In a word intended to reassure conservatives, Pope Francis told the bishops gathered in the Vatican Synod on the family Tuesday that Church teaching on marriage is “still valid,” while also urging them to broaden their horizons, instead of focusing on internal questions such as Communion for the divorced and remarried.
In his brief address, Francis said that “Catholic doctrine on marriage had not been touched or called into question” during the last Synod and retained all its validity.
He also called on the Synod fathers not to get stuck on “one single subject,” referring to the question of divorced and civilly remarried Catholics, but rather to take into account the wide range of issues facing families today.
Recent media attention has focused overwhelmingly on two issues that are relatively tangential to the purpose of the Synod: same-sex marriage and holy Communion for Catholics who are divorced and civilly remarried.
The Catechism of the Catholic Church states that if a divorced Catholic remarries, even if it is recognized by civil law, “the remarried spouse is then in a situation of public and permanent adultery” and, though not separated from the Church, “cannot receive Eucharistic communion.”

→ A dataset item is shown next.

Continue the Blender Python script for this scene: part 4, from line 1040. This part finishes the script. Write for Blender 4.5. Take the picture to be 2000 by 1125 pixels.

A small group of progressives, led by German Cardinal Walter Kasper, has been promoting a reexamination of this teaching. In a recent interview, the Cardinal suggested that Jesus’ teaching on the indissolubility of marriage is not valid in the 21st century.
The issue of gay marriage is not on the Synod’s agenda at all because it stands in clear opposition to the Christian understanding of the human person and of marriage itself, but this has not kept the media from discussing the question as if it were a major concern for the prelates’ meeting in Synod.
Attention on the more central points of the Synod was momentarily sidelined when a Polish priest working in the Vatican “came out” as gay the day before the Synod began, presenting his Catalonian boyfriend in a press conference and issuing a series of demands. He announced that he would be leaving the priesthood but “demanded” that the Church change its teaching regarding same-sex marriage and the morality of gay sex.
It was later revealed that his loud coming-out media blitz was carefully orchestrated to maximize publicity for his forthcoming book.
Meanwhile, Cardinal Péter Erdő, the chairman of the Synod, tried to regain focus by reminding the Synod fathers of how Catholics understand the indissolubility of marriage, noting that the Communion ban for divorced and remarried Catholics is not an “arbitrary prohibition,” but “intrinsic” to the nature of marriage as a permanent union. Mercy, he said, also “demands conversion.”
Erdő denounced both abortion and euthanasia in his speech, insisting on the “inviolable character of human life,” as well as the “right of natural death.” He also came out strongly in defense of Blessed Pope Paul VI’s controversial 1968 encyclical Humanae Vitae, which reaffirmed the Church’s traditional opposition to birth control.
“This truth seems to have a special relevance today when there are so many technical possibilities for separating procreation from conjugal love,” he said.